• **Stored rows**
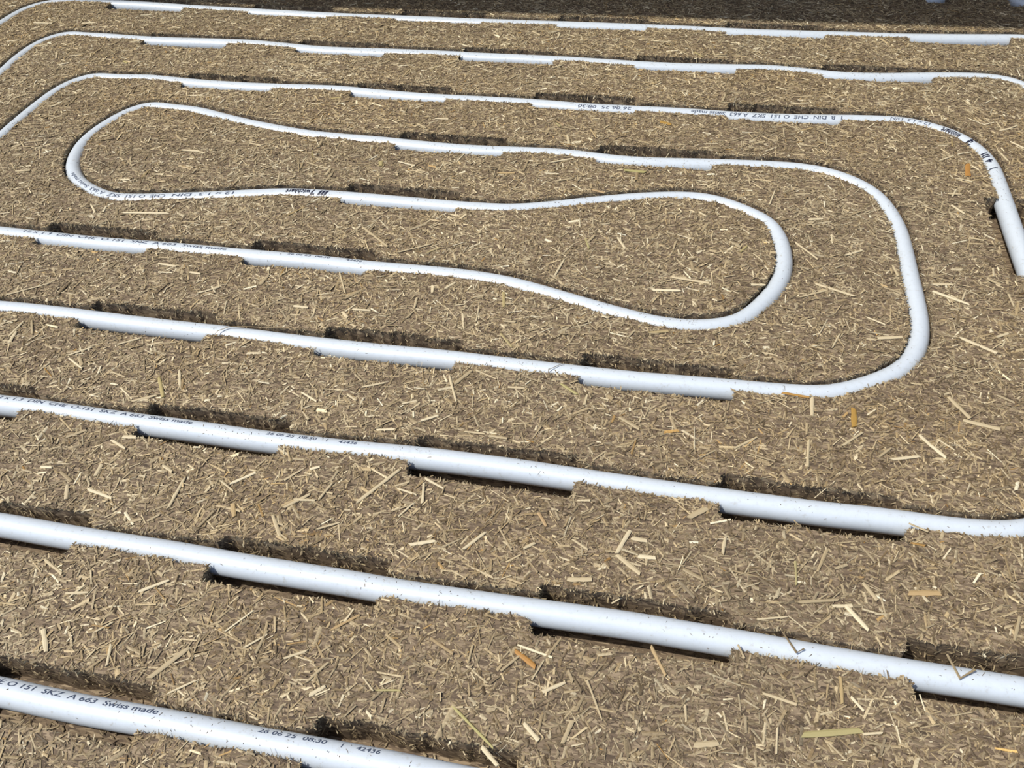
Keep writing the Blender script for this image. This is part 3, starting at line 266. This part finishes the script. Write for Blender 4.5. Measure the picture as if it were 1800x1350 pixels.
# fringe and walls of the channels
def gen_edge(n, zlo, zhi, lmed, out, tmean, lift, wmed=.6):
    e = EDGE[rng.integers(0, len(EDGE), n)]; t = rng.random(n)[:, None]
    p = e[:, :2]*(1-t)+e[:, 2:]*t
    k = in_view(p[:, 0], p[:, 1], 0, .05); e, p = e[k], p[k]; n = len(p)
    dx = e[:, 2]-e[:, 0]; dy = e[:, 3]-e[:, 1]; l = np.hypot(dx, dy)+1e-6; tang = np.stack([dx/l, dy/l, 0*l], 1)
    q = 1.0; nrm = np.stack([dy/l, -dx/l, 0*l], 1)
    sgn = np.sign(sdf(p[:, 0]-nrm[:, 0]*q, p[:, 1]-nrm[:, 1]*q)-sdf(p[:, 0]+nrm[:, 0]*q, p[:, 1]+nrm[:, 1]*q)); nrm *= sgn[:, None]   # nrm points into the channel
    z = rng.uniform(zlo, zhi, n)
    Ln = np.clip(np.exp(rng.normal(math.log(lmed), .45, n)), 1, 9); Wd = np.clip(np.exp(rng.normal(math.log(wmed), .4, n)), .18, 1.8)
    ang = rng.uniform(-math.pi, math.pi, n); tilt = rng.normal(out, .35, n)
    up_ = np.zeros((n, 3)); up_[:, 2] = 1
    inpl = tang*np.cos(ang)[:, None]+up_*(np.sin(ang)*lift)[:, None]
    ex = inpl*np.cos(tilt)[:, None]+nrm*np.sin(tilt)[:, None]; ex /= np.linalg.norm(ex, axis=1)[:, None]
    ey = np.cross(nrm, ex); ey /= np.linalg.norm(ey, axis=1)[:, None]; ez = np.cross(ex, ey)
    fl = (ez*nrm).sum(1) < 0; ey[fl] *= -1; ez[fl] *= -1
    C = np.concatenate([p, z[:, None]], 1)+nrm*rng.uniform(-.6, .5, n)[:, None]
    tone = np.clip(rng.normal(tmean, .18, n), 0, 1); hue = np.clip(rng.normal(.5, .16, n), 0, .95)
    parts.append(chip_mesh(C, ex, ey, ez, Ln, Wd, tone, hue))
gen_edge(90000, -20, .3, 3.4, .3, .52, 1.0, .8)
gen_edge(22000, -1.2, .5, 2.0, .9, .5, .5)
gen_edge(9000, -.3, 1.0, 3.2, .75, .6, 1.0, .28)
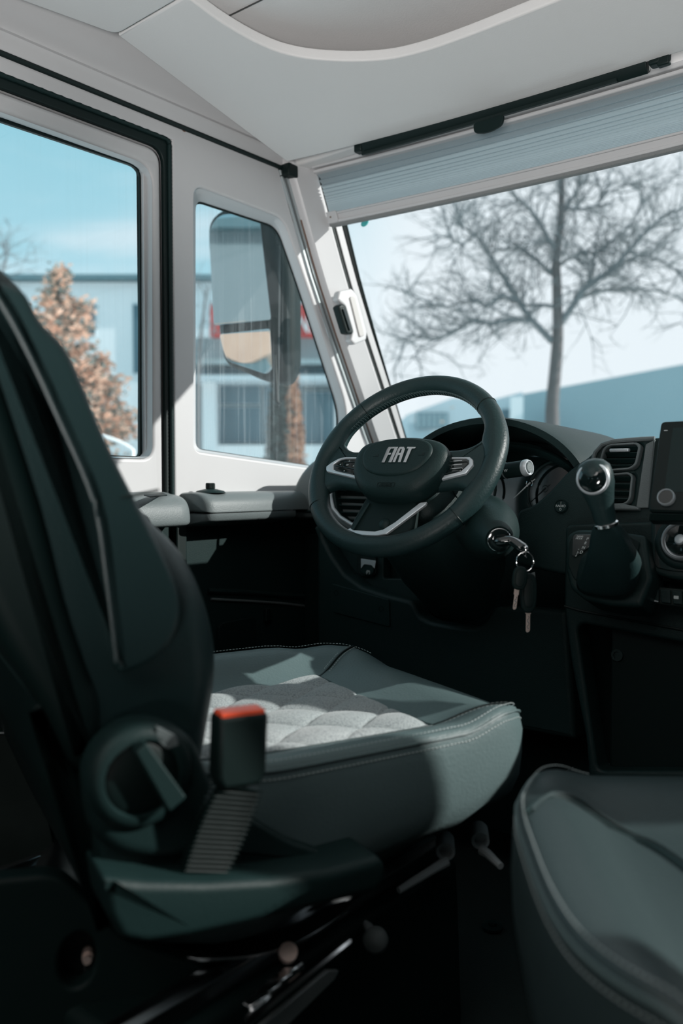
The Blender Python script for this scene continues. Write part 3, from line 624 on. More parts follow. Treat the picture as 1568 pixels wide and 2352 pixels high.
kid(MB().lathe([(.058, 0), (.050, .002)], chh + Vector((0, 0, -.009)), (0, 0, 1), 32), 'cup_holder_well', BLACKR, db)
# gear lever base plate
GB = Pl((-.50, 1.25, .70), (0, -.93, .37))
gpx = [(1297, 1240), (1304, 1224), (1322, 1215), (1400, 1216), (1480, 1228), (1496, 1330), (1470, 1394), (1400, 1390), (1340, 1376), (1308, 1350), (1298, 1310)]
kplate('shift_console', rnd(GB.poly(gpx), .006, 4), [], .07, GB.M(-.035), PLAST, db, bev=.008, bres=3)
ipx = [(1306, 1300), (1309, 1245), (1318, 1232), (1345, 1226), (1445, 1232), (1470, 1245), (1452, 1350), (1435, 1370), (1400, 1366), (1345, 1350), (1318, 1330)]
kplate('shift_surround', rnd(GB.poly(ipx), .005, 4), [], .006, GB.M(.001), SOFT, db, bev=.002)
kplate('gear_display', rnd(GB.poly([(1318, 1236), (1322, 1230), (1362, 1230), (1356, 1260), (1322, 1284), (1316, 1280)]), .003, 3), [], .003, GB.M(.005), GLOSSB, db, bev=.001)
gm = GB.M(.0068)
def gt(s, x, y, size, sh=.25):
    a = GB.xy(x, y, .0068); ktext('gear_print', s, size, frame(GB.P(a[0], a[1], .0068), GB.ex, GB.ey), PRINT, db, ext=.0002, shear=sh)
gt('DRIVE', 1331, 1232.5, .0040); gt('MODE', 1329, 1237, .0040)
for s, x, y in (('P', 1348, 1238), ('R', 1343.5, 1247.5), ('N', 1339, 1258), ('D', 1334, 1268.5)): gt(s, x, y, .0068)
for s, x, y in (('-', 1328, 1261), ('|-', 1326.5, 1269), ('+', 1321.5, 1277)): gt(s, x, y, .0066)
# climate panel and switch row
CP = Pl((-.42, 1.30, .74), (0, -1, .25))
kplate('climate_panel', rnd(CP.poly([(1494, 1180), (1700, 1180), (1700, 1350), (1540, 1330), (1503, 1318), (1494, 1300)]), .008), [], .05, CP.M(-.022), PLAST, db, bev=.006)
kplate('climate_face', rnd(CP.poly([(1506, 1184), (1690, 1184), (1690, 1325), (1540, 1312), (1510, 1305), (1506, 1296)]), .006), [], .004, CP.M(.0035), GLOSSB, db, bev=.001)
c = CP.P(*CP.xy(1572, 1246), .004)
kid(MB().lathe([(.044, 0), (.040, .006), (.036, .008), (.033, .008), (.032, .004)], c, CP.n, 48), 'dial_collar', PLAST, db, smooth=50)
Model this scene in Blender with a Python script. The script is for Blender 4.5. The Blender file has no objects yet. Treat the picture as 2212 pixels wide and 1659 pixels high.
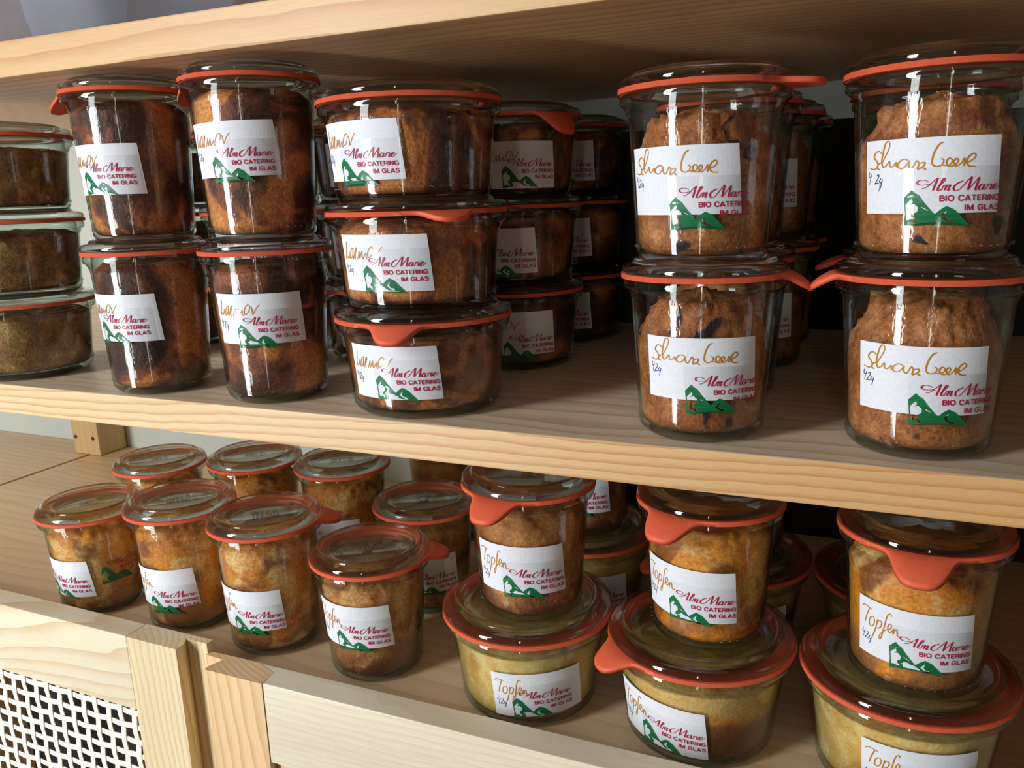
import bpy, bmesh, math, random
from mathutils import Vector, Matrix, noise
from mathutils.geometry import tessellate_polygon

# ------------------------------------------------------------------ frame of reference
# all lengths below are millimetres: x along the shelf, y away from the viewer, z up from the top of the middle shelf
K = 0.001
Z0 = 1.15                       # height of the middle shelf above the floor (m)
def P(x, y, z): return Vector((x * K, y * K, z * K + Z0))
SC = bpy.context.scene
COL = SC.collection
rad = math.radians

# ------------------------------------------------------------------ camera
cam = bpy.data.cameras.new('camera'); cam_o = bpy.data.objects.new('camera', cam); COL.objects.link(cam_o)
yaw, pit, rol = 0.4190, -0.2267, -0.0312
f = Vector((-math.sin(yaw) * math.cos(pit), math.cos(yaw) * math.cos(pit), math.sin(pit)))
r = Vector((math.cos(yaw), math.sin(yaw), 0)); u = r.cross(f)
r2 = math.cos(rol) * r + math.sin(rol) * u; u2 = -math.sin(rol) * r + math.cos(rol) * u
cam_o.matrix_world = Matrix.Translation(P(450, -309.45, 99.6)) @ Matrix((r2, u2, -f)).transposed().to_4x4()
cam.sensor_width = 36; cam.lens = 1764.5 / 2212 * 36; cam.clip_start = 0.01; cam.clip_end = 50
SC.camera = cam_o

# ------------------------------------------------------------------ light and exposure
SC.view_settings.view_transform = 'Standard'; SC.view_settings.look = 'None'
SC.view_settings.gamma = 1; SC.view_settings.use_curve_mapping = False
SC.view_settings.exposure = 0.33
SC.cycles.max_bounces = 9; SC.cycles.diffuse_bounces = 3; SC.cycles.glossy_bounces = 3
SC.cycles.transmission_bounces = 8; SC.cycles.transparent_max_bounces = 28
SC.cycles.sample_clamp_indirect = 4.0; SC.cycles.blur_glossy = 0.3
W = bpy.data.worlds.new('world'); SC.world = W; W.use_nodes = True
W.node_tree.nodes['Background'].inputs[0].default_value = (0.86, 0.93, 1.0, 1)
W.node_tree.nodes['Background'].inputs[1].default_value = 0.14
def area_light(name, loc, target, w, h, power, col):
    l = bpy.data.lights.new(name, 'AREA'); l.shape = 'RECTANGLE'; l.size = w; l.size_y = h; l.energy = power; l.color = col
    o = bpy.data.objects.new(name, l); COL.objects.link(o); o.location = loc
    o.rotation_euler = (Vector(target) - Vector(loc)).to_track_quat('-Z', 'Y').to_euler()
    return o
FRONT_Y = -1.25                  # inner face of the wall behind the photographer (m)
WIN = [(-0.60, 0.45, 0.45, 2.25, 39, (0.93, 0.97, 1.0)), (0.58, 0.13, 0.70, 1.85, 3.6, (1.0, 0.95, 0.84))]
for i, (wx, ww, zb, zt, pw, colr) in enumerate(WIN):
    area_light('window_daylight', (wx, FRONT_Y - 0.06, (zb + zt) / 2), (wx + (0.5 if i == 0 else 0), 0, (zb + zt) / 2 - 0.15), ww, zt - zb, pw, colr)

# ------------------------------------------------------------------ small helpers
def link(name, me, mats=(), parent=None):
    o = bpy.data.objects.new(name, me); COL.objects.link(o)
    for m in (mats if isinstance(mats, (list, tuple)) else [mats]):
        if m.name not in [x.name for x in me.materials if x]: me.materials.append(m)
    if parent: o.parent = parent
    return o
def mesh(name, verts, faces, idx=None, smooth=False):
    me = bpy.data.meshes.new(name); me.from_pydata([tuple(v) for v in verts], [], faces)
    if idx: me.polygons.foreach_set('material_index', idx)
    if smooth: me.polygons.foreach_set('use_smooth', [True] * len(me.polygons))
    me.update(); return me
def empty(name, loc, rz=0):
    o = bpy.data.objects.new(name, None); COL.objects.link(o); o.location = loc; o.rotation_euler = (0, 0, rz); o.empty_display_size = 0.01
    return o
def tag(o, label=None, cat=None, group=None, kind=None):
    for k, v in (('label', label), ('category', cat), ('group', group), ('kind', kind)):
        if v: o[k] = v
    return o
def box_bm(bm, a, b, bev=0.0):
    """box between two corners given in millimetres, local space"""
    g = bmesh.ops.create_cube(bm, size=1.0)['verts']
    c = [(p + q) / 2 for p, q in zip(a, b)]; s = [abs(q - p) for p, q in zip(a, b)]
    for v in g: v.co = Vector([v.co[i] * s[i] + c[i] for i in range(3)])
    if bev: 
        es = list({e for v in g for e in v.link_edges})
        bmesh.ops.bevel(bm, geom=es, offset=bev, segments=2, affect='EDGES', profile=0.6)
def prism_bm(bm, pts, z0, z1, bev=0.0):
    """vertical prism over a plan outline (counter-clockwise)"""
    lo = [bm.verts.new((x, y, z0)) for x, y in pts]; hi = [bm.verts.new((x, y, z1)) for x, y in pts]
    n = len(pts); fs = [bm.faces.new(lo[::-1]), bm.faces.new(hi)]
    for i in range(n): fs.append(bm.faces.new((lo[i], lo[(i + 1) % n], hi[(i + 1) % n], hi[i])))
    if bev: bmesh.ops.bevel(bm, geom=list(fs[1].edges), offset=bev, segments=2, affect='EDGES', profile=0.6)
def finish(bm, name, mats, parent=None, scale=K, smooth=False):
    bmesh.ops.recalc_face_normals(bm, faces=bm.faces)
    for v in bm.verts: v.co *= scale
    me = bpy.data.meshes.new(name); bm.to_mesh(me); bm.free()
    if smooth: me.polygons.foreach_set('use_smooth', [True] * len(me.polygons))
    return link(name, me, mats, parent)
def lathe(profile, n=72):
    """solid of revolution from (radius, height) pairs in mm; returns verts, faces, ring index of each face"""
    vs, fs, ri = [], [], []
    rows = []
    for (rr, z) in profile:
        if rr < 1e-6: rows.append([len(vs)]); vs.append((0, 0, z * K))
        else:
            rows.append(list(range(len(vs), len(vs) + n)))
            for i in range(n):
                a = 2 * math.pi * i / n; vs.append((rr * K * math.cos(a), rr * K * math.sin(a), z * K))
    for k in range(len(rows) - 1):
        A, B = rows[k], rows[k + 1]
        for i in range(n):
            j = (i + 1) % n
            if len(A) == 1 and len(B) == 1: continue
            if len(A) == 1: fs.append((A[0], B[j], B[i]))
            elif len(B) == 1: fs.append((A[i], A[j], B[0]))
            else: fs.append((A[i], A[j], B[j], B[i]))
            ri.append(k)
    return vs, fs, ri

# ------------------------------------------------------------------ materials
class NT:
    def __init__(s, name):
        s.m = bpy.data.materials.new(name); s.m.use_nodes = True; s.t = s.m.node_tree; s.t.nodes.clear()
        s.out = s.n('ShaderNodeOutputMaterial')
    def n(s, typ, **kw):
        nd = s.t.nodes.new(typ)
        for k, v in kw.items():
            if k.startswith('i_'):
                key = k[2:]; key = int(key) if key.isdigit() else key.replace('_', ' ')
                nd.inputs[key].default_value = v
            else: setattr(nd, k, v)
        return nd
    def l(s, a, b): s.t.links.new(a, b)
    def math(s, op, a, b=None, c=None):
        nd = s.n('ShaderNodeMath', operation=op)
        for i, v in enumerate((a, b, c)):
            if v is None: continue
            if isinstance(v, (int, float)): nd.inputs[i].default_value = v
            else: s.l(v, nd.inputs[i])
        return nd.outputs[0]
    def ramp(s, fac, stops, interp='LINEAR'):
        nd = s.n('ShaderNodeValToRGB'); cr = nd.color_ramp; cr.interpolation = interp
        while len(cr.elements) < len(stops): cr.elements.new(0.5)
        for e, (p, c) in zip(cr.elements, stops):
            e.position = p; e.color = (*c, 1) if len(c) == 3 else c
        s.l(fac, nd.inputs[0]); return nd.outputs[0]
    def mix(s, fac, a, b, mode='MIX'):
        nd = s.n('ShaderNodeMix', data_type='RGBA', blend_type=mode)
        for sock, v in ((nd.inputs[0], fac), (nd.inputs[6], a), (nd.inputs[7], b)):
            if isinstance(v, (int, float)): sock.default_value = v
            elif isinstance(v, tuple): sock.default_value = (*v, 1) if len(v) == 3 else v
            else: s.l(v, sock)
        return nd.outputs[2]
    def noise(s, vec, scale, detail=3, rough=0.55, dist=0.0):
        nd = s.n('ShaderNodeTexNoise'); nd.inputs['Scale'].default_value = scale; nd.inputs['Detail'].default_value = detail
        nd.inputs['Roughness'].default_value = rough; nd.inputs['Distortion'].default_value = dist
        s.l(vec, nd.inputs['Vector']); return nd.outputs[0]
    def coords(s, scale=(1, 1, 1), rot=(0, 0, 0), loc=(0, 0, 0), obj_random=0.0):
        tc = s.n('ShaderNodeTexCoord'); src = tc.outputs['Object']
        if obj_random:
            oi = s.n('ShaderNodeObjectInfo'); v = s.n('ShaderNodeVectorMath', operation='SCALE')
            cx = s.n('ShaderNodeCombineXYZ'); s.l(oi.outputs['Random'], cx.inputs[0]); s.l(s.math('MULTIPLY', oi.outputs['Random'], 7.3), cx.inputs[1]); s.l(s.math('MULTIPLY', oi.outputs['Random'], 3.1), cx.inputs[2])
            v.inputs['Scale'].default_value = obj_random; s.l(cx.outputs[0], v.inputs[0])
            ad = s.n('ShaderNodeVectorMath', operation='ADD'); s.l(src, ad.inputs[0]); s.l(v.outputs[0], ad.inputs[1]); src = ad.outputs[0]
        mp = s.n('ShaderNodeMapping'); mp.inputs['Scale'].default_value = scale; mp.inputs['Rotation'].default_value = rot; mp.inputs['Location'].default_value = loc
        s.l(src, mp.inputs['Vector']); return mp.outputs[0]
    def bump(s, h, strength=0.3, dist=0.001, normal=None):
        nd = s.n('ShaderNodeBump'); nd.inputs['Strength'].default_value = strength; nd.inputs['Distance'].default_value = dist
        s.l(h, nd.inputs['Height'])
        if normal is not None: s.l(normal, nd.inputs['Normal'])
        return nd.outputs[0]
    def principled(s, color=None, rough=0.5, spec=0.5, normal=None, **kw):
        b = s.n('ShaderNodeBsdfPrincipled')
        if isinstance(color, tuple): b.inputs['Base Color'].default_value = (*color, 1)
        elif color is not None: s.l(color, b.inputs['Base Color'])
        b.inputs['Roughness'].default_value = rough; b.inputs['Specular IOR Level'].default_value = spec
        for k, v in kw.items(): b.inputs[k.replace('_', ' ')].default_value = v
        if normal is not None: s.l(normal, b.inputs['Normal'])
        s.l(b.outputs[0], s.out.inputs[0]); return b

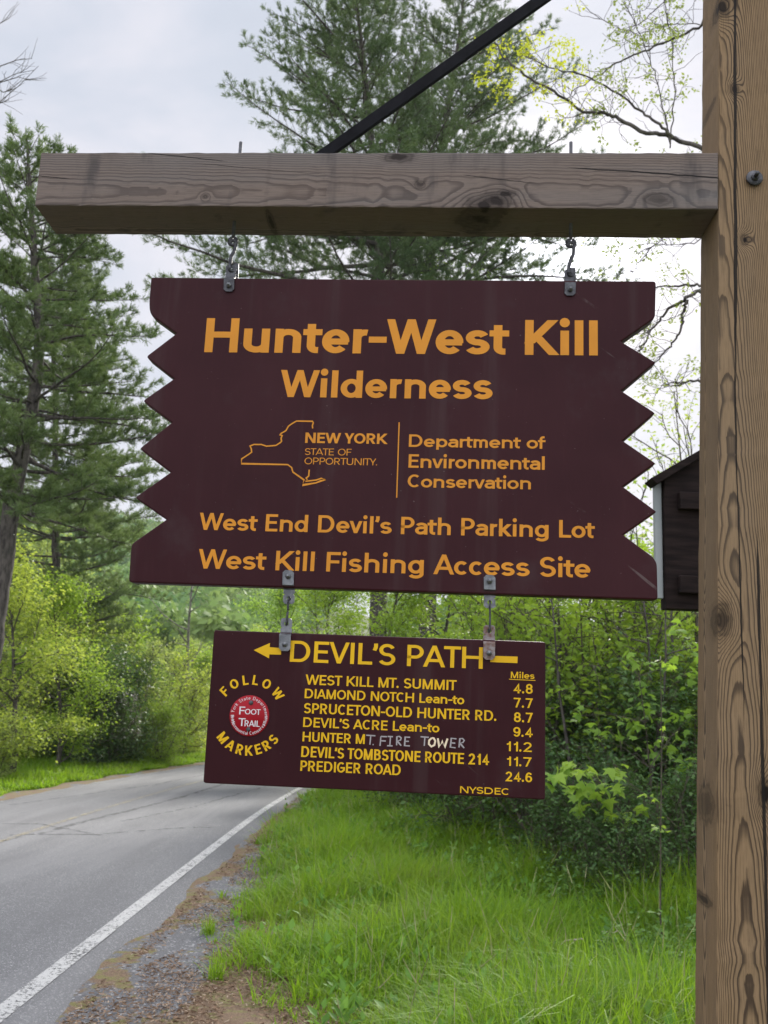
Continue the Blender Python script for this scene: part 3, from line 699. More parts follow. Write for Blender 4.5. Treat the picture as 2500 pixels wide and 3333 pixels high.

• **Exercise description**
Leave out the pictures and transcribe exactly the lines from the one containing "Model this scene" through the one containing "SC.camera = cam_o".

• **Problem solution**
Model this scene in Blender with a Python script. The script is for Blender 4.5. The Blender file has no objects yet. Treat the picture as 2212 pixels wide and 1659 pixels high.
import bpy, bmesh, math, random
from mathutils import Vector, Matrix, noise
from mathutils.geometry import tessellate_polygon

# ------------------------------------------------------------------ frame of reference
# all lengths below are millimetres: x along the shelf, y away from the viewer, z up from the top of the middle shelf
K = 0.001
Z0 = 1.15                       # height of the middle shelf above the floor (m)
def P(x, y, z): return Vector((x * K, y * K, z * K + Z0))
SC = bpy.context.scene
COL = SC.collection
rad = math.radians

# ------------------------------------------------------------------ camera
cam = bpy.data.cameras.new('camera'); cam_o = bpy.data.objects.new('camera', cam); COL.objects.link(cam_o)
yaw, pit, rol = 0.4190, -0.2267, -0.0312
f = Vector((-math.sin(yaw) * math.cos(pit), math.cos(yaw) * math.cos(pit), math.sin(pit)))
r = Vector((math.cos(yaw), math.sin(yaw), 0)); u = r.cross(f)
r2 = math.cos(rol) * r + math.sin(rol) * u; u2 = -math.sin(rol) * r + math.cos(rol) * u
cam_o.matrix_world = Matrix.Translation(P(450, -309.45, 99.6)) @ Matrix((r2, u2, -f)).transposed().to_4x4()
cam.sensor_width = 36; cam.lens = 1764.5 / 2212 * 36; cam.clip_start = 0.01; cam.clip_end = 50
SC.camera = cam_o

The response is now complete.